Twenty-three groups and individuals will take part in the public hearing about the subsea cable system designed to bring 500 megawatts of hydroelectricity into Nova Scotia, including some dissenting voices.

Those on the list will have standing as regulators to examine the cost of building the Maritime Link to connect to the Muskrat Falls hydroelectric project.

"We're just the voice of the citizen," said Todd McDonald, one of five people who started the Lower Power Rates Alliance.

McDonald, an energy consultant for eight years, said he doesn't buy Emera's argument that the Maritime Link can be built without ratepayers paying more than $1.50 a month extra on their power bills from 2018 to 2023.

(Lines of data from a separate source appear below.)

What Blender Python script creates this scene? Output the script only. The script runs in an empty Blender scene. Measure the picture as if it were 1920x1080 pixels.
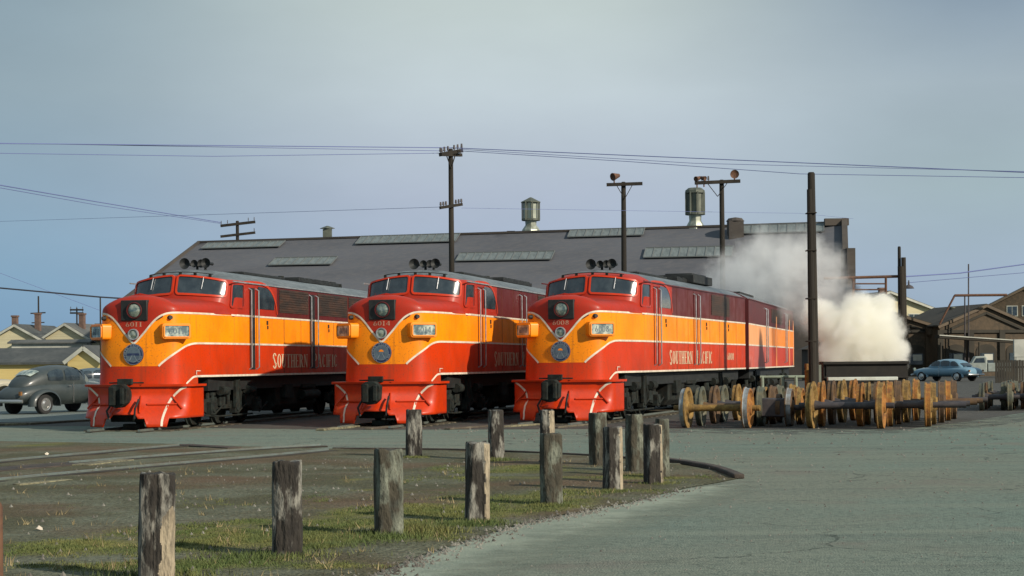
import bpy, math, random
from mathutils import Vector, Matrix, noise
random.seed(7)
S = bpy.context.scene
COL = S.collection
PI = math.pi
R = math.radians

# ------------------------------------------------------------------ camera
F = 3100.0; H0 = 680.0; EYE = 1.75; ROLL = R(0.5)
cr, sr = math.cos(ROLL), math.sin(ROLL)
cam = bpy.data.cameras.new('camera'); camo = bpy.data.objects.new('camera', cam); COL.objects.link(camo)
cam.sensor_width = 36; cam.lens = F/1920*36; cam.shift_y = (H0-540)/1920; cam.clip_start = .1; cam.clip_end = 9000
Rv, Uv, Bv = Vector((cr, 0, -sr)), Vector((sr, 0, cr)), Vector((0, -1, 0))
m3 = Matrix((Rv, Uv, Bv)).transposed()
camo.matrix_world = Matrix.Translation((0, 0, EYE)) @ m3.to_4x4()
S.camera = camo
def W(px, py, Y):
    a = (px-960)/F*Y; b = (H0-py)/F*Y
    return Vector((a*cr+b*sr, Y, EYE - a*sr + b*cr))
def G(px, py, z=0.0):
    k = -(px-960)*sr + (H0-py)*cr
    return W(px, py, (z-EYE)*F/k)
def V2(px, py):
    p = G(px, py); return (p.x, p.y)

# ------------------------------------------------------------------ render settings, light
S.view_settings.view_transform = 'Standard'; S.view_settings.look = 'None'
S.view_settings.exposure = 0.0; S.view_settings.gamma = 1
S.cycles.use_denoising = True
S.cycles.volume_step_rate = 1.0; S.cycles.volume_max_steps = 128; S.cycles.volume_bounces = 20
S.cycles.max_bounces = 20; S.cycles.transparent_max_bounces = 12
SUN_AZ = R(52); SUN_EL = R(27)     # azimuth measured from "towards the camera" to the right
sd = Vector((math.sin(SUN_AZ)*math.cos(SUN_EL), -math.cos(SUN_AZ)*math.cos(SUN_EL), math.sin(SUN_EL)))
sl = bpy.data.lights.new('sun', 'SUN'); sl.energy = 4.9; sl.angle = R(.9); sl.color = (1, .90, .76)
so = bpy.data.objects.new('sun', sl); COL.objects.link(so)
so.rotation_euler = sd.to_track_quat('Z', 'Y').to_euler(); so.location = (20, -20, 30)
wd = bpy.data.worlds.new('World'); S.world = wd; wd.use_nodes = True
nt = wd.node_tree; nt.nodes.clear(); N = nt.nodes.new; L = nt.links.new
sky = N('ShaderNodeTexSky'); sky.sky_type = 'NISHITA'; sky.sun_disc = False
sky.sun_elevation = SUN_EL; sky.sun_rotation = math.atan2(sd.x, sd.y)
sky.air_density = 1.0; sky.dust_density = 1.5; sky.ozone_density = 1.5
# thin high overcast veil mixed over the clear sky: bluer near the horizon to the left, paler above
tc = N('ShaderNodeTexCoord'); sep = N('ShaderNodeSeparateXYZ'); L(tc.outputs['Generated'], sep.inputs[0])
def ramp(stops):
    r = N('ShaderNodeValToRGB'); L(sep.outputs[2], r.inputs[0]); e = r.color_ramp.elements
    e[0].position = stops[0][0]; e[0].color = (*stops[0][1], 1); e[1].position = stops[-1][0]; e[1].color = (*stops[-1][1], 1)
    for p, c in stops[1:-1]: q = e.new(p); q.color = (*c, 1)
    return r.outputs[0]
west = ramp([(0., (1.9, 3.35, 5.2)), (.05, (2.2, 3.7, 5.2)), (.10, (2.7, 3.9, 5.0)), (.16, (3.1, 4.1, 4.7)), (.21, (2.8, 3.75, 4.3)), (1, (2.8, 3.8, 4.6))])
mid = ramp([(0., (2.9, 4.1, 6.0)), (.045, (3.7, 4.7, 6.3)), (.10, (4.6, 5.3, 6.5)), (.16, (5.3, 6.1, 6.5)), (.21, (5.3, 6.1, 6.0)), (1, (3.8, 4.9, 5.8))])
east = ramp([(0., (3.1, 4.3, 5.6)), (.05, (3.6, 4.6, 5.8)), (.10, (3.7, 4.75, 5.2)), (.16, (4.0, 4.9, 5.5)), (.21, (2.7, 3.55, 4.4)), (1, (3.4, 4.6, 5.4))])
nz = N('ShaderNodeTexNoise'); nz.inputs['Scale'].default_value = 3.2; nz.inputs['Detail'].default_value = 6; nz.inputs['Roughness'].default_value = .55
mp = N('ShaderNodeMapping'); mp.inputs['Scale'].default_value = (1, 1, 2.6); L(tc.outputs['Generated'], mp.inputs[0]); L(mp.outputs[0], nz.inputs[0])
nr = N('ShaderNodeMapRange'); nr.inputs[1].default_value = .3; nr.inputs[2].default_value = .72; nr.inputs[3].default_value = .90; nr.inputs[4].default_value = 1.07; L(nz.outputs[0], nr.inputs[0])
def xmix(a, b, lo, hi):
    r = N('ShaderNodeMapRange'); r.interpolation_type = 'SMOOTHSTEP'; r.inputs[1].default_value = lo; r.inputs[2].default_value = hi; L(sep.outputs[0], r.inputs[0])
    m_ = N('ShaderNodeMix'); m_.data_type = 'RGBA'; L(r.outputs[0], m_.inputs[0]); L(a, m_.inputs[6]); L(b, m_.inputs[7]); return m_.outputs[2]
veil = xmix(xmix(west, mid, -.30, -.04), east, .04, .28)
vm = N('ShaderNodeVectorMath'); vm.operation = 'SCALE'; L(veil, vm.inputs[0]); L(nr.outputs[0], vm.inputs['Scale'])
mx = N('ShaderNodeMix'); mx.data_type = 'RGBA'; mx.inputs[0].default_value = .95
L(sky.outputs[0], mx.inputs[6]); L(vm.outputs[0], mx.inputs[7])
bg = N('ShaderNodeBackground'); bg.inputs[1].default_value = .1; L(mx.outputs[2], bg.inputs[0])
wo = N('ShaderNodeOutputWorld'); L(bg.outputs[0], wo.inputs[0])

# ------------------------------------------------------------------ materials
def mat(name, base, rough=.6, metal=0., alt=None, scale=3., amount=.5, alt2=None, scale2=20., amount2=.4, bump=0., bscale=40., stretch=(1, 1, 1), spec=.5, detail=6, coat=0., lo=.42, hi=.62):
    m = bpy.data.materials.new(name); m.use_nodes = True
    t = m.node_tree; b = t.nodes['Principled BSDF']; n = t.nodes.new; l = t.links.new
    b.inputs['Roughness'].default_value = rough; b.inputs['Metallic'].default_value = metal
    b.inputs['Specular IOR Level'].default_value = spec
    if coat: b.inputs['Coat Weight'].default_value = coat; b.inputs['Coat Roughness'].default_value = .2
    c = (*base, 1); b.inputs['Base Color'].default_value = c
    tcd = n('ShaderNodeTexCoord'); mpp = n('ShaderNodeMapping'); mpp.inputs['Scale'].default_value = stretch
    oi = n('ShaderNodeObjectInfo'); ad = n('ShaderNodeVectorMath'); ad.operation = 'ADD'
    sc = n('ShaderNodeMath'); sc.operation = 'MULTIPLY'; sc.inputs[1].default_value = 37.; l(oi.outputs['Random'], sc.inputs[0])
    l(tcd.outputs['Object'], ad.inputs[0]); l(sc.outputs[0], ad.inputs[1]); l(ad.outputs[0], mpp.inputs[0])
    last = None
    def layer(col, s, am, prev, lo_, hi_):
        z = n('ShaderNodeTexNoise'); z.inputs['Scale'].default_value = s; z.inputs['Detail'].default_value = detail; z.inputs['Roughness'].default_value = .62
        l(mpp.outputs[0], z.inputs[0])
        r = n('ShaderNodeMapRange'); r.inputs[1].default_value = lo_; r.inputs[2].default_value = hi_; r.inputs[4].default_value = am; l(z.outputs[0], r.inputs[0])
        x = n('ShaderNodeMix'); x.data_type = 'RGBA'; l(r.outputs[0], x.inputs[0]); x.inputs[7].default_value = (*col, 1)
        if prev: l(prev, x.inputs[6])
        else: x.inputs[6].default_value = c
        return x.outputs[2]
    if alt: last = layer(alt, scale, amount, last, lo, hi)
    if alt2: last = layer(alt2, scale2, amount2, last, .45, .65)
    if last: l(last, b.inputs['Base Color'])
    if bump:
        z = n('ShaderNodeTexNoise'); z.inputs['Scale'].default_value = bscale; z.inputs['Detail'].default_value = 5; l(mpp.outputs[0], z.inputs[0])
        bp = n('ShaderNodeBump'); bp.inputs['Strength'].default_value = bump; bp.inputs['Distance'].default_value = .05; l(z.outputs[0], bp.inputs['Height']); l(bp.outputs[0], b.inputs['Normal'])
    m['bsdf_out'] = 1
    return m

ORANGE = (.97, .275, .001); RED = (.55, .036, .002); UPRED = (.38, .024, .008); MAROON = (.10, .010, .010)
M = {}
M['red'] = mat('red_paint', RED, .42, alt=(.44, .03, .006), scale=1.6, amount=.5, alt2=(.2, .03, .012), scale2=9, amount2=.25, coat=.08, spec=.35)
M['upred'] = mat('upper_red_paint', UPRED, .4, alt=(.33, .03, .012), scale=1.5, amount=.5, coat=.25)
M['orange'] = mat('orange_paint', ORANGE, .4, alt=(.6, .16, .01), scale=2, amount=.3, coat=.2)
M['maroon'] = mat('maroon_paint', MAROON, .5, alt=(.06, .012, .012), scale=2, amount=.6)
M['white'] = mat('off_white_paint', (.74, .66, .52), .5, alt=(.42, .35, .28), scale=5, amount=.6)
M['letter'] = mat('letter_paint', (.70, .56, .36), .5, alt=(.45, .3, .2), scale=12, amount=.5)
M['number_paint'] = mat('faded_number_paint', (.50, .26, .17), .6, alt=(.3, .1, .06), scale=14, amount=.7)
M['medal_white'] = mat('dulled_medallion_white', (.25, .30, .33), .6, alt=(.12, .15, .18), scale=12, amount=.6)
M['seam'] = mat('panel_seam_grime', (.10, .03, .012), .8)
M['silver'] = mat('silver_trim', (.5, .52, .52), .35, .6, alt=(.2, .2, .2), scale=6, amount=.5)
M['roof'] = mat('grey_loco_roof', (.10, .115, .12), .42, .1, alt=(.2, .22, .22), scale=1.3, amount=.7, alt2=(.04, .045, .045), scale2=6, amount2=.6, stretch=(1, .35, 1))
M['black'] = mat('black_iron', (.008, .009, .009), .65, 0, alt=(.022, .026, .024), scale=5, amount=.7)
M['grime'] = mat('grimy_running_gear', (.010, .012, .011), .85, 0, alt=(.03, .042, .038), scale=4, amount=.6, alt2=(.04, .028, .016), scale2=9, amount2=.4, bump=.3, spec=.2)
M['glass'] = mat('dark_window_glass', (.018, .028, .036), .12, 0, alt=(.05, .07, .08), scale=2.5, amount=.6, spec=.8)
M['lens'] = mat('lamp_lens_glass', (.10, .15, .14), .08, .35, alt=(.5, .52, .4), scale=7, amount=.8, spec=1)
M['board'] = mat('number_board_glass', (.10, .15, .155), .15, 0, alt=(.55, .6, .5), scale=4.5, amount=.9, spec=.8)
M['reflector'] = mat('lamp_reflector', (.75, .75, .68), .12, 1.)
M['blue'] = mat('medallion_blue', (.018, .03, .085), .4, alt=(.02, .03, .07), scale=9, amount=.5)
M['sky_grey'] = mat('medallion_grey', (.10, .14, .17), .5, alt=(.04, .06, .09), scale=10, amount=.6)
M['grille'] = mat('side_air_grille', (.032, .022, .016), .6, alt=(.09, .04, .022), scale=2.2, amount=.6, stretch=(1, .5, 2))

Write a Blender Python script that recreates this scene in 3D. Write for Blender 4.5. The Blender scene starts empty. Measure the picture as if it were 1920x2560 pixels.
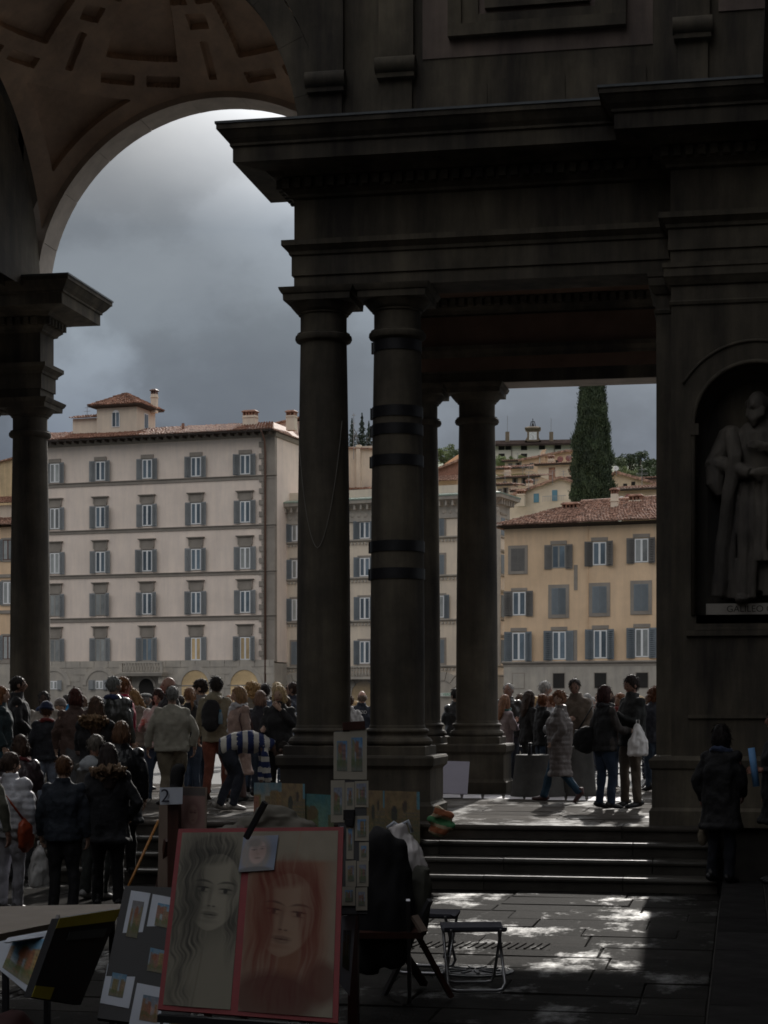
import bpy, bmesh, math, random
import numpy as np
from mathutils import Vector, Matrix, noise as mnoise

random.seed(7)
SC = bpy.context.scene
COL = SC.collection
R = math.radians

# ------------------------------------------------------------------ camera
F = 4600.0            # focal length in pixels of the 1920 x 2560 photograph
YH = 1765.0           # horizon row
EYE = 2.0
TH = R(11.0)          # the camera looks this far to the left of the loggia's axis
ST, CT = math.sin(TH), math.cos(TH)
cam_d = bpy.data.cameras.new('camera')
cam = bpy.data.objects.new('camera', cam_d)
COL.objects.link(cam)
cam.location = (0, 0, EYE)
cam.rotation_euler = (R(90), 0, TH)
cam_d.sensor_fit = 'HORIZONTAL'
cam_d.sensor_width = 36.0
cam_d.lens = F / 1920 * 36.0
cam_d.shift_y = (YH - 1280) / 1920
cam_d.clip_start = 0.1
cam_d.clip_end = 5000
SC.camera = cam

# ------------------------------------------------------------------ sky
SUN_EL, SUN_AZ = R(25), R(-1.5)
world = bpy.data.worlds.new('World')
SC.world = world
world.use_nodes = True
nt = world.node_tree
nt.nodes.clear()
def wn(t, **k):
    n = nt.nodes.new(t)
    for a, b in k.items():
        setattr(n, a, b)
    return n
sky = wn('ShaderNodeTexSky', sky_type='NISHITA', sun_disc=False, sun_elevation=SUN_EL, sun_rotation=SUN_AZ)
tc = wn('ShaderNodeTexCoord')
sep = wn('ShaderNodeSeparateXYZ')
nt.links.new(tc.outputs['Generated'], sep.inputs[0])
grad = wn('ShaderNodeValToRGB')          # storm cloud: slate low down, paler higher up
els = grad.color_ramp.elements
els[0].position = 0.0;  els[0].color = (0.125, 0.138, 0.165, 1)
els[1].position = 0.95; els[1].color = (0.70, 0.71, 0.73, 1)
for p, c in ((0.12, (0.120, 0.140, 0.174, 1)), (0.20, (0.150, 0.175, 0.204, 1)), (0.25, (0.172, 0.195, 0.221, 1)), (0.30, (0.37, 0.378, 0.385, 1)), (0.42, (0.88, 0.88, 0.88, 1))):
    e = els.new(p); e.color = c
nt.links.new(sep.outputs['Z'], grad.inputs[0])
mp = wn('ShaderNodeMapping'); mp.inputs['Scale'].default_value = (1.0, 1.0, 1.7)
mp.inputs['Location'].default_value = (0.13, 0.4, 0.2)
nt.links.new(tc.outputs['Generated'], mp.inputs[0])
n1 = wn('ShaderNodeTexNoise'); n1.inputs['Scale'].default_value = 5.5; n1.inputs['Detail'].default_value = 7; n1.inputs['Roughness'].default_value = 0.5
nt.links.new(mp.outputs[0], n1.inputs['Vector'])
cr = wn('ShaderNodeValToRGB')
cr.color_ramp.elements[0].position = 0.36; cr.color_ramp.elements[0].color = (0.90, 0.91, 0.93, 1)
cr.color_ramp.elements[1].position = 0.68; cr.color_ramp.elements[1].color = (1.32, 1.30, 1.27, 1)
nt.links.new(n1.outputs['Fac'], cr.inputs[0])
mul = wn('ShaderNodeMix', data_type='RGBA', blend_type='MULTIPLY'); mul.inputs[0].default_value = 1.0
nt.links.new(grad.outputs[0], mul.inputs[6]); nt.links.new(cr.outputs[0], mul.inputs[7])
n2 = wn('ShaderNodeTexNoise'); n2.inputs['Scale'].default_value = 8.0; n2.inputs['Detail'].default_value = 9; n2.inputs['Roughness'].default_value = 0.56
mp2 = wn('ShaderNodeMapping'); mp2.inputs['Scale'].default_value = (1.0, 1.0, 1.5); mp2.inputs['Location'].default_value = (0.31, 0.05, 0.0)
nt.links.new(tc.outputs['Generated'], mp2.inputs[0]); nt.links.new(mp2.outputs[0], n2.inputs['Vector'])
puff = wn('ShaderNodeMapRange', interpolation_type='SMOOTHSTEP'); puff.inputs[1].default_value = 0.47; puff.inputs[2].default_value = 0.60; puff.inputs[3].default_value = 0.90; puff.inputs[4].default_value = 1.08
nt.links.new(n2.outputs['Fac'], puff.inputs[0])
# one pale heap of cumulus low over the river
caz, cel = R(-20.6), R(9.3)
cdt = wn('ShaderNodeVectorMath', operation='DOT_PRODUCT'); cdt.inputs[1].default_value = (math.sin(caz)*math.cos(cel), math.cos(caz)*math.cos(cel), math.sin(cel))
nt.links.new(tc.outputs['Generated'], cdt.inputs[0])
cac = wn('ShaderNodeMath', operation='ARCCOSINE'); nt.links.new(cdt.outputs['Value'], cac.inputs[0])
n3 = wn('ShaderNodeTexNoise'); n3.inputs['Scale'].default_value = 26; n3.inputs['Detail'].default_value = 6
nt.links.new(tc.outputs['Generated'], n3.inputs['Vector'])
cad = wn('ShaderNodeMath', operation='MULTIPLY_ADD'); cad.inputs[1].default_value = 0.075; nt.links.new(n3.outputs['Fac'], cad.inputs[0]); nt.links.new(cac.outputs[0], cad.inputs[2])
heap = wn('ShaderNodeMapRange', interpolation_type='SMOOTHSTEP'); heap.inputs[1].default_value = 0.060; heap.inputs[2].default_value = 0.084; heap.inputs[3].default_value = 1.45; heap.inputs[4].default_value = 1.0
nt.links.new(cad.outputs[0], heap.inputs[0])
hp = wn('ShaderNodeMath', operation='MULTIPLY'); nt.links.new(puff.outputs[0], hp.inputs[0]); nt.links.new(heap.outputs[0], hp.inputs[1])
pm = wn('ShaderNodeVectorMath', operation='SCALE'); nt.links.new(mul.outputs[2], pm.inputs[0]); nt.links.new(hp.outputs[0], pm.inputs['Scale'])
sc10 = wn('ShaderNodeMix', data_type='RGBA', blend_type='MULTIPLY'); sc10.inputs[0].default_value = 1.0
sc10.inputs[7].default_value = (10, 10, 10, 1)
nt.links.new(pm.outputs[0], sc10.inputs[6])
mixs = wn('ShaderNodeMix', data_type='RGBA'); mixs.inputs[0].default_value = 0.988
nt.links.new(sky.outputs[0], mixs.inputs[6]); nt.links.new(sc10.outputs[2], mixs.inputs[7])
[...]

He said that only equals out to $9 million per year. The project will cost $1.5 billion.

"It doesn't add up and when we get into the thousands of pages of documents there are just very different facts on what is being filed versus what is being said in public," McDonald said.

An environmental group and an Inuit group from Labrador will take also part in the hearing, along with Nova Scotia's three political parties and consumer and small business advocates.

Al Dominie said he will attend on behalf of a handful of municipal electric utilities around the province.

"We have an open mind, our position will become clearer as the evidence comes forward," he said.

Hydro-Quebec said it does not plan to attend.

Over the next few months Emera will be asked to respond in writing to hundreds of questions aimed at finding out if Muskrat Falls offers the cheapest green power for the next 35 years.

The 180-kilometre cable could see as much as 40 per cent of the electricity from the 824-megawatt project in Newfoundland and Labrador moved to Cape Breton. It's the largest investment Emera Inc. has ever made.

Muskrat Falls is expected to produce power by late 2017.